Selamat Pagi Urbaz memamerkan dengan mewah berbagai kemunafikan yang terjadi sehari-hari di dekat-dekat kita. Ironisitas-ironisitas yang bisa membuat kita bergidik. Sementara Tekyan mengisahkan tentang seorang anak jalanan yang mencoba bertahan hidup di tengah hagemoni sosial politik yang terjadi di tahun 1997-1998.

Cukup luar biasa. Terlebih-lebih jika mencermati keberadaan komik-komik underground karya para seniman grafis “berani mati” asal Jogja, Bandung, dan Denpasar. Mereka nekat menggelar tikar, menggambar sambil geletakan di atas kertas A4 dengan peralatan sekedar lantas menerbitkannya dalam bentuk stensilan, atau bahkan fotokopi, sebagai bentuk perlawanan terhadap kemapanan komik-komik komersil yang begitu diagungkan rezim-rezim penerbit dan kemudian bertebaran di QB World Book, Gramedia, atau Gunung Agung se-Indonesia. Mereka memperlakukan komik bukan semata-mata untuk mengejar keuntungan, melainkan lebih sebagai media untuk menyampaikan ide, ekspresi atau pendapat mereka kepada khalayak (para pembaca komik).

Dunia komik bukan dunia yang steril dari pengaruh lingkungan di sekitarnya, sehingga komik tidak bisa menutup diri dari situasi sosial, politik, ekonomi atau gerakan besar kebudayaan.

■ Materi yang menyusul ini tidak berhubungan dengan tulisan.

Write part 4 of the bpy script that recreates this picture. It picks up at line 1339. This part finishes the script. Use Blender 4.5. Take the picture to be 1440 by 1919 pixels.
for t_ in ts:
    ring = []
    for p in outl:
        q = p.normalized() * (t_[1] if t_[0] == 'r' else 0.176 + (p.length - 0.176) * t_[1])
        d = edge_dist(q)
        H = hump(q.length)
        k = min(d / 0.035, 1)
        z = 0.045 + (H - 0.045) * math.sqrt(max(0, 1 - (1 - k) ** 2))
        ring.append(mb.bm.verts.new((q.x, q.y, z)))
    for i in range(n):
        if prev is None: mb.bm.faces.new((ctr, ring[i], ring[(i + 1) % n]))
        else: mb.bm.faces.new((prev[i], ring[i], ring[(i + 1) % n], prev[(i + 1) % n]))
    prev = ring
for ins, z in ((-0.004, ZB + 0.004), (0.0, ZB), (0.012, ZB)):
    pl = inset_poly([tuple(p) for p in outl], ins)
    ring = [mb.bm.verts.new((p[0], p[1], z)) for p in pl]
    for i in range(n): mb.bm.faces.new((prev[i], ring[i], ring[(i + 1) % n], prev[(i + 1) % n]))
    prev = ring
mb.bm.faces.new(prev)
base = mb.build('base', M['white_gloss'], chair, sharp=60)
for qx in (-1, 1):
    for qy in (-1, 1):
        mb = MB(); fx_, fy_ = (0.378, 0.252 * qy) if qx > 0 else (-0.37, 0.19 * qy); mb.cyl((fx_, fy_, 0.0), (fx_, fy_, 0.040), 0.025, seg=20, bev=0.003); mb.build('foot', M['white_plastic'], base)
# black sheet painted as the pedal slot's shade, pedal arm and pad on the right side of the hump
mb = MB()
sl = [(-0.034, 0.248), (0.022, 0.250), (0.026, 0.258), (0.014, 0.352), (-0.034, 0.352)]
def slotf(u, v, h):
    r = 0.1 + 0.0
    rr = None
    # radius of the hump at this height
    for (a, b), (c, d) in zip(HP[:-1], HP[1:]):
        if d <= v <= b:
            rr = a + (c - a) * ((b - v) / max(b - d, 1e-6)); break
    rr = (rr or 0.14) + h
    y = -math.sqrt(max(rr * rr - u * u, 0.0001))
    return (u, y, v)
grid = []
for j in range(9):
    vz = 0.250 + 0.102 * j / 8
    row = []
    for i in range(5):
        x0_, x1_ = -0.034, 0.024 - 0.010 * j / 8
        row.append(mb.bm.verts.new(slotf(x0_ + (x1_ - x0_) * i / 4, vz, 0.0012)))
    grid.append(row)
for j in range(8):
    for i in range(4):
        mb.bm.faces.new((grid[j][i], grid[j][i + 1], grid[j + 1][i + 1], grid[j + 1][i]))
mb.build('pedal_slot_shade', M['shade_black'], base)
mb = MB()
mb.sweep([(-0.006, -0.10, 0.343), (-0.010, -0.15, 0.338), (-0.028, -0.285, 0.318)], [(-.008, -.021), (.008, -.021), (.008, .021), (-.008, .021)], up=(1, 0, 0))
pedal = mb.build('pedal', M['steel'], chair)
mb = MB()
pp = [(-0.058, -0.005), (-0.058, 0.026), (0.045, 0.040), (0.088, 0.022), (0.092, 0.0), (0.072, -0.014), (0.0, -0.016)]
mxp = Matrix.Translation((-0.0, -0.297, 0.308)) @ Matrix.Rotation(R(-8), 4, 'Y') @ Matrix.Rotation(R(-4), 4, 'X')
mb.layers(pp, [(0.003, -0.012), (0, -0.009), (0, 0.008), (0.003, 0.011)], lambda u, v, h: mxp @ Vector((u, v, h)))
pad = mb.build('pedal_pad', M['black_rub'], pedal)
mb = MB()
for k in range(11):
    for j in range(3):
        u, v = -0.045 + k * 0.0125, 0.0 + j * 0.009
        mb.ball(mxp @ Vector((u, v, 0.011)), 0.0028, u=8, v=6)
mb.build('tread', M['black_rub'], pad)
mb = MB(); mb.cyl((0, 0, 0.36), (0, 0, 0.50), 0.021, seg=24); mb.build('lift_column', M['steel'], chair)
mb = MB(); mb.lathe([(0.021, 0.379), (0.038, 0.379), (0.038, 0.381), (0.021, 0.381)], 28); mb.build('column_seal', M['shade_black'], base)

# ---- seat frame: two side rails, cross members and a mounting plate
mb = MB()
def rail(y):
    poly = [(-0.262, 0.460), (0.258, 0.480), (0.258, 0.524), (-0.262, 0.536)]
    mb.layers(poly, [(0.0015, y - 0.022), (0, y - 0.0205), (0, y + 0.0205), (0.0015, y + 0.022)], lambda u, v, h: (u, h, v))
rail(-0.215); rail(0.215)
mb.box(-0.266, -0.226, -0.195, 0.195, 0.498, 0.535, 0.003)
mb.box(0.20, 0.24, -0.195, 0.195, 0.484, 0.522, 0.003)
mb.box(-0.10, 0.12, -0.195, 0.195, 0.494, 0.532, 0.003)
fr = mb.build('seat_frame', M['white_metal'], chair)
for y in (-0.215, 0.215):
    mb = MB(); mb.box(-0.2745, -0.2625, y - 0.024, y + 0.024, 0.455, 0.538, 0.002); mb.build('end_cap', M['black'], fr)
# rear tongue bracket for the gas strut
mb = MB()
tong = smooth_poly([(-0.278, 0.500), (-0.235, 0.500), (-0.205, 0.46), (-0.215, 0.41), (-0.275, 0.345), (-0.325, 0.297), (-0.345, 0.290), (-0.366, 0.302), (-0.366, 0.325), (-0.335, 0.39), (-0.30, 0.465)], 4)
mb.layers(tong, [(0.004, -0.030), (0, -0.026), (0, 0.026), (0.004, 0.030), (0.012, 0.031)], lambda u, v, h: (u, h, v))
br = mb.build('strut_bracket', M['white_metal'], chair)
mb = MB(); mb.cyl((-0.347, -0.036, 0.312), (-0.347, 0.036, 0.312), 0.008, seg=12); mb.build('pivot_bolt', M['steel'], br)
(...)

Maka lahirlah jurnal komik independent (fotokopian) semacam Daging Tumbuh yang terbit di Jogja. Pengakuan terhadap kualitas komik fotokopian ini setidaknya bisa dibuktikan dari keputusan Harian Koran Tempo yang untuk beberapa lama sempat “menjadikan” grafis-grafis di dalamnya sebagai ilustrasi cerita-cerita pendek dan esai mereka.

Selain Daging Tumbuh, dari Jogja juga muncul komik-komik sederhana namun cerdas keluaran kubu Petak Umpet Komik, Kirikomik, Aliansi Komik Independen, Core Comic, Pure Black Comic, dan Apotik Komik. Satu di antara karya Kirikomik yang cukup memesona berjudul Ayam Majapahit. Sedangkan Aliansi Komik Independen kini benar-benar melebarkan sayapnya ke dunia sastra. Terakhir mereka mengadaptasi Wek, naskah drama Emha Ainun Nadjib.

Di Bandung Molotov Indie Komik, Majik dan QN (Qomik Nasional) masih terus mengeluarkan karya-karya anyar. Di Denpasar, dengan bertahan pada jalur humor idealis (yang menyindir berbagai perilaku hedonis di Bali), komik BogBog –yang juga memiliki jargon menggelitik: don’t say ‘bog’ (bahasa tradisional masyarakat Bali, artinya: bohong) twice, cause it’s mine bullsitch– makin lama makin memiliki banyak penggemar.